PROMPT:
Copy every line of the data that includes the string "Python".
## begin
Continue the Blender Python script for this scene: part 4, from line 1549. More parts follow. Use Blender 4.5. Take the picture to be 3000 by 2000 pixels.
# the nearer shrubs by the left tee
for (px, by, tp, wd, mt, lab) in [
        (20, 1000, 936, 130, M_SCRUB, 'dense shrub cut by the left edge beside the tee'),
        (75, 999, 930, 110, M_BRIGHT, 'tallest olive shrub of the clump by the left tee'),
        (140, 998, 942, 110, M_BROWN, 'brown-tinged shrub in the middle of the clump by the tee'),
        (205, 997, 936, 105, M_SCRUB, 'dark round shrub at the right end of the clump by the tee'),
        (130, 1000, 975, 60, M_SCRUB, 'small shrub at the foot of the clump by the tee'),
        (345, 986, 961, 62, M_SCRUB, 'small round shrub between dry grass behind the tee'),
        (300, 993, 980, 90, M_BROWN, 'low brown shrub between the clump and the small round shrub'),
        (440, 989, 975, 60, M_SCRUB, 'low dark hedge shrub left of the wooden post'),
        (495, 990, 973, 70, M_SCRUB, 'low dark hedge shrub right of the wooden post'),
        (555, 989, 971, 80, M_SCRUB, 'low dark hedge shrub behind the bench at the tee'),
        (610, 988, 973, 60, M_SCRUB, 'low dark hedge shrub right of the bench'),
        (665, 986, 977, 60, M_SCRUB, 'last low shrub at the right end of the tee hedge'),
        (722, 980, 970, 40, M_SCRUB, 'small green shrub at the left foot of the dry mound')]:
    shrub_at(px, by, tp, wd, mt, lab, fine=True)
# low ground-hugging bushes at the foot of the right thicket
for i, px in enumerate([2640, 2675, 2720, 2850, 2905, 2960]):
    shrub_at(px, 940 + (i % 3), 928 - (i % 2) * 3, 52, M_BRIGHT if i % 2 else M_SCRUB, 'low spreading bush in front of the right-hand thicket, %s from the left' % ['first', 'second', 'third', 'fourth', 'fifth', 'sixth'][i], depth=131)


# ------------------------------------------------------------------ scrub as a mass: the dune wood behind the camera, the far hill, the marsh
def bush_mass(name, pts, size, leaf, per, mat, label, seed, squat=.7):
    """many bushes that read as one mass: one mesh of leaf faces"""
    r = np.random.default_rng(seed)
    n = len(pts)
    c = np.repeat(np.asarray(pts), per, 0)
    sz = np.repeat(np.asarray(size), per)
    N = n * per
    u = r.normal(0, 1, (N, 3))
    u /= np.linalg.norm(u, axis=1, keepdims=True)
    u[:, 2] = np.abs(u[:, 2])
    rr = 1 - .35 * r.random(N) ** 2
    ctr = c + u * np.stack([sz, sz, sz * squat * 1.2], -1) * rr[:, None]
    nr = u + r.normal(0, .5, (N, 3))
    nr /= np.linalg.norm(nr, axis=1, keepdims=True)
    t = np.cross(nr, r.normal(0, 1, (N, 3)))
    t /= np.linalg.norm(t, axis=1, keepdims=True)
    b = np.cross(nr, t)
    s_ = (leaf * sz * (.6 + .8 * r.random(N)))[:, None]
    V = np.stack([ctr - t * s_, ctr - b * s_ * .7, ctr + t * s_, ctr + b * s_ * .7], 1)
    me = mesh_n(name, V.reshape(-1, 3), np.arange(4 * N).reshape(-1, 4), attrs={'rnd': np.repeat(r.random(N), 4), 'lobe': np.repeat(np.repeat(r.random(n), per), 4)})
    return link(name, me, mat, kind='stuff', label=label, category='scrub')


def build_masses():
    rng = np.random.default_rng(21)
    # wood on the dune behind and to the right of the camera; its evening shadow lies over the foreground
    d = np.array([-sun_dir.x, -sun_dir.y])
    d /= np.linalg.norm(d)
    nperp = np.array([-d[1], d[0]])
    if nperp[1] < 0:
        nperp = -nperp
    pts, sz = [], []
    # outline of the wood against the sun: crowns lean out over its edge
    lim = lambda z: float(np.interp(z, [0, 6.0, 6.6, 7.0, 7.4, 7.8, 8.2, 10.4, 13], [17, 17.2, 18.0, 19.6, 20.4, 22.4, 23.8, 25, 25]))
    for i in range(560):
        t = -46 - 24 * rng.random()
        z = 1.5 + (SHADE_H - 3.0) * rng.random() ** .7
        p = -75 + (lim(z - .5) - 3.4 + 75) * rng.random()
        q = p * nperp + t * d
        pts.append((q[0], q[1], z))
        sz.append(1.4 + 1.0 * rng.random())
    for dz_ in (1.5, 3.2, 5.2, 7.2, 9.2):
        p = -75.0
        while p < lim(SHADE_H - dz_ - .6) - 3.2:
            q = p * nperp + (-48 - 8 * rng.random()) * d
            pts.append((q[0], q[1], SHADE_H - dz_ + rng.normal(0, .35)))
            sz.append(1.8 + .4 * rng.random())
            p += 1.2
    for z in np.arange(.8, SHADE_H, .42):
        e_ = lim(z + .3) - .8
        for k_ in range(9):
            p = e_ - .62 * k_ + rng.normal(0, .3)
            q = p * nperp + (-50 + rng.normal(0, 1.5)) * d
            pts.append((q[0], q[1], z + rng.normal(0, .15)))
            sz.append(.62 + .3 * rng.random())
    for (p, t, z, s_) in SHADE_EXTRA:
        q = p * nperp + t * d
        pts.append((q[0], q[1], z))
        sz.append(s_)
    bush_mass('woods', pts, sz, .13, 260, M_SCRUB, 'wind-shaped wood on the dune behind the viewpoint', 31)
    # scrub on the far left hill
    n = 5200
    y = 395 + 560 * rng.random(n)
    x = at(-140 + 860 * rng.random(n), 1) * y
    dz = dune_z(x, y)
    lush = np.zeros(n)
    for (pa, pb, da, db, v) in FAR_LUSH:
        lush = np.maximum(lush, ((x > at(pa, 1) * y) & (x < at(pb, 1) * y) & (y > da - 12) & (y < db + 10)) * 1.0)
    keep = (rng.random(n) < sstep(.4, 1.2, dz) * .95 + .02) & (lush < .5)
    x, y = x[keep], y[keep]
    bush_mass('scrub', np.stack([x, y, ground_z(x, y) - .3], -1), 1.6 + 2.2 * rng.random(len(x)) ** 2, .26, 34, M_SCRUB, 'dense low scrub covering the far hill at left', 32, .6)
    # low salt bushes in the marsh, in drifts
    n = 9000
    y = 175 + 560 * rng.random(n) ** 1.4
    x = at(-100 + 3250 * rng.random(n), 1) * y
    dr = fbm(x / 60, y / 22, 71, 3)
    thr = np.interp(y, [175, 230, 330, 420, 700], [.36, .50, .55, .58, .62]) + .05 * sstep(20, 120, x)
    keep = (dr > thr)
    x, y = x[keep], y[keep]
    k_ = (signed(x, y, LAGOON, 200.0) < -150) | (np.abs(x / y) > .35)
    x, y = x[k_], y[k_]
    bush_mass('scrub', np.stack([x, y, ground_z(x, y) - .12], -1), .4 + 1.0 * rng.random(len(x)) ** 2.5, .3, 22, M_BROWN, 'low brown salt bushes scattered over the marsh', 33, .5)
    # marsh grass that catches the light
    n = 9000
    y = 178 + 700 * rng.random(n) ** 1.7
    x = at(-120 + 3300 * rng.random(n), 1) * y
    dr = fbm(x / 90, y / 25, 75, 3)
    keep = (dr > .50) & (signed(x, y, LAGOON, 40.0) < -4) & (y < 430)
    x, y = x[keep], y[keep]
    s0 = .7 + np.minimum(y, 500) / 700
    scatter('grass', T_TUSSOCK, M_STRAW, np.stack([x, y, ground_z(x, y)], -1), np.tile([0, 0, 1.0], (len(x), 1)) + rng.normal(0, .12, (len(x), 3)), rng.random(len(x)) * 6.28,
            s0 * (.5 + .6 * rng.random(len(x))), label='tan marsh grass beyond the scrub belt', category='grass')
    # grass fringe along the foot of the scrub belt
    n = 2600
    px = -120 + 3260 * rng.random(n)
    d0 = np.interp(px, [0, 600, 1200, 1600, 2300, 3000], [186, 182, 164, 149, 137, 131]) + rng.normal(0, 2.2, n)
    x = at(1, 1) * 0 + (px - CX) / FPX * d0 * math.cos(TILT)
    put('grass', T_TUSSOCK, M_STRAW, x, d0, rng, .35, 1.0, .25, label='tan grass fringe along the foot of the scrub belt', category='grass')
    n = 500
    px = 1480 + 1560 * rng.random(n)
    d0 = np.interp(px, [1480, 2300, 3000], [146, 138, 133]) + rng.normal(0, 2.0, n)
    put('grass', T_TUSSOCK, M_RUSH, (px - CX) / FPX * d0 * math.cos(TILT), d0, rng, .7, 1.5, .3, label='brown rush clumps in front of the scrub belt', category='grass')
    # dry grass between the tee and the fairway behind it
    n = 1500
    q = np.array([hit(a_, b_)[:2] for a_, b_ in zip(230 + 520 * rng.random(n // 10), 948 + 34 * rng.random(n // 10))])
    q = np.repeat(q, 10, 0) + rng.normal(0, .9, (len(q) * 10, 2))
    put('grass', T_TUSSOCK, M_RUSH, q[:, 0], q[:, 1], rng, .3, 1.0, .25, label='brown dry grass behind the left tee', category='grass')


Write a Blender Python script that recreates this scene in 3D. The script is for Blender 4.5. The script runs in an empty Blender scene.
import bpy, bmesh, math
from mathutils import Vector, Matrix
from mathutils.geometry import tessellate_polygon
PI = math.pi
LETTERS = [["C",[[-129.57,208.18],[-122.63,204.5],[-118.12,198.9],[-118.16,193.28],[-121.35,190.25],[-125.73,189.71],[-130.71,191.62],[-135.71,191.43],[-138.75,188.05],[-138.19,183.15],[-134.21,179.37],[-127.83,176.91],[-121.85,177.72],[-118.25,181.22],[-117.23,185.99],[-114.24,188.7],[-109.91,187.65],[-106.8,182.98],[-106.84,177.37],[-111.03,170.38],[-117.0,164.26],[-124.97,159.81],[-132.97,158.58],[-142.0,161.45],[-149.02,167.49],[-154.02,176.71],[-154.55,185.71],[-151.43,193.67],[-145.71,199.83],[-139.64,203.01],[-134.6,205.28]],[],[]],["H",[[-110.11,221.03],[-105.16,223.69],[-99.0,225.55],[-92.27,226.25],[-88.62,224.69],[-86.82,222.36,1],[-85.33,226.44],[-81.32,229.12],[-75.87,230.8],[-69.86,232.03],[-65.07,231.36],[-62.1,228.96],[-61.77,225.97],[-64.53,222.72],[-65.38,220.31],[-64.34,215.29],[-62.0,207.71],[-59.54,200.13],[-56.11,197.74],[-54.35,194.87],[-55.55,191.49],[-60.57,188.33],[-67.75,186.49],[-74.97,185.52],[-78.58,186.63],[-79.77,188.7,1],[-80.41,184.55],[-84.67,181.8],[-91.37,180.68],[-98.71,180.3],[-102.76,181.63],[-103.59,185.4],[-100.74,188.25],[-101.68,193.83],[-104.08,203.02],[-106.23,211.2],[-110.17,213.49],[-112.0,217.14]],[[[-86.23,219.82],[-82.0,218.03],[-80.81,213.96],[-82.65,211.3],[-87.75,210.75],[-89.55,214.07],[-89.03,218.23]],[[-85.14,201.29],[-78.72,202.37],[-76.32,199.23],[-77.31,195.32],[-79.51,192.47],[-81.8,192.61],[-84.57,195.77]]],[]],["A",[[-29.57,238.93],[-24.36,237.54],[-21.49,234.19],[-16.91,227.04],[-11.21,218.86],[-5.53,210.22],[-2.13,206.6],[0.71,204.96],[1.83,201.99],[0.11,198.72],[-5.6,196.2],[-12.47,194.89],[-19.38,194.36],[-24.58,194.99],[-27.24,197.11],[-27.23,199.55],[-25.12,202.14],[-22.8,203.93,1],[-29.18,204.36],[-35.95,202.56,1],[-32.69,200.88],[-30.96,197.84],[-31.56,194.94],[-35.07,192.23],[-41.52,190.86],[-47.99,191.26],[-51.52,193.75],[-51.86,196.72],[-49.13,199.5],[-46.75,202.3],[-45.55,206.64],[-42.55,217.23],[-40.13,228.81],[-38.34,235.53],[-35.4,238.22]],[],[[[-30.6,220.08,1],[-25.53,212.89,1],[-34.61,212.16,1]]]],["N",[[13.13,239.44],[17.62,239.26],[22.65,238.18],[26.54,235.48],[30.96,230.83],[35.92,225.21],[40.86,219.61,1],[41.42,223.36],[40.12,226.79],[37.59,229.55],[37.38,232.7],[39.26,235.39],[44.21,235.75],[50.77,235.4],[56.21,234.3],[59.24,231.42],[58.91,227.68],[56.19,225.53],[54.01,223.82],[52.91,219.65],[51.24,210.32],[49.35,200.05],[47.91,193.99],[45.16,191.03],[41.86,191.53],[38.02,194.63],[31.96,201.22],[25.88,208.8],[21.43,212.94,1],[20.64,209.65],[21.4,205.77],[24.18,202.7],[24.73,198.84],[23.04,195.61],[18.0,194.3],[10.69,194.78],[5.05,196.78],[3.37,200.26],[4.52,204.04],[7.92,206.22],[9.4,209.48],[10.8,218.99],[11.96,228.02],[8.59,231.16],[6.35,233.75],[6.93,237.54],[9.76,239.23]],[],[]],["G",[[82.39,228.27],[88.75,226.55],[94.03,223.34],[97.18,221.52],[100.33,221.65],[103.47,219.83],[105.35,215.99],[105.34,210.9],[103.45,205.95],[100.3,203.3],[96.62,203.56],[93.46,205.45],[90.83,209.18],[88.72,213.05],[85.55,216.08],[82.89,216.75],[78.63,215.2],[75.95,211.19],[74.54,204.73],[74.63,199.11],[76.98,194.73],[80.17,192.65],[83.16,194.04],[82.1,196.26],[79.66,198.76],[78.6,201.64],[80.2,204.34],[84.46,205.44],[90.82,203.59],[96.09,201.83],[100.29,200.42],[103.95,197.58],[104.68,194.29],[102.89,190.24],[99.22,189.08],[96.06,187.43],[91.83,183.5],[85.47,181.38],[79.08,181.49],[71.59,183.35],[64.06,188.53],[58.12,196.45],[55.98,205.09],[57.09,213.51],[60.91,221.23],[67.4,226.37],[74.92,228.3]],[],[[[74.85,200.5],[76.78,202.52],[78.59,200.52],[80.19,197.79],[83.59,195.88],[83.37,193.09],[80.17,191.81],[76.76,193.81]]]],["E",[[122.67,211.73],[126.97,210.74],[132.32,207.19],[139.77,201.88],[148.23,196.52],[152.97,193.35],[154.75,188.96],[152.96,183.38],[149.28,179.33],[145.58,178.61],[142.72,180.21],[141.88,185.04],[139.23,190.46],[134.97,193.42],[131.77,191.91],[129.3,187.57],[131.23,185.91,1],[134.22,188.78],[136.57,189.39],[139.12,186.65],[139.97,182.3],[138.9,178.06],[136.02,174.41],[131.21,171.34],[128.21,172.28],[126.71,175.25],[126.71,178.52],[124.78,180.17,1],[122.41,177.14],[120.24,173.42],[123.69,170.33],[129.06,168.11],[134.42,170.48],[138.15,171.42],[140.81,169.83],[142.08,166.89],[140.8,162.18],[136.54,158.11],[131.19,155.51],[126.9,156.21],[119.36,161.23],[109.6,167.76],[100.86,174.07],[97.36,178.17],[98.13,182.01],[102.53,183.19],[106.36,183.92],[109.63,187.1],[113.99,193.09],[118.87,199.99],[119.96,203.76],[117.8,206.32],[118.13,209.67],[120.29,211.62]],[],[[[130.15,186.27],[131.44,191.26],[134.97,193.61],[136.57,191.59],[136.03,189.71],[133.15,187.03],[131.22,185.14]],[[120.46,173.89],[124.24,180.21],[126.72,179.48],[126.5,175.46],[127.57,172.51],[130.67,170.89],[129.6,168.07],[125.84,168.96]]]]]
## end
TASK RESULT:
Continue the Blender Python script for this scene: part 4, from line 1549. More parts follow. Use Blender 4.5. Take the picture to be 3000 by 2000 pixels.
Write a Blender Python script that recreates this scene in 3D. The script is for Blender 4.5. The script runs in an empty Blender scene.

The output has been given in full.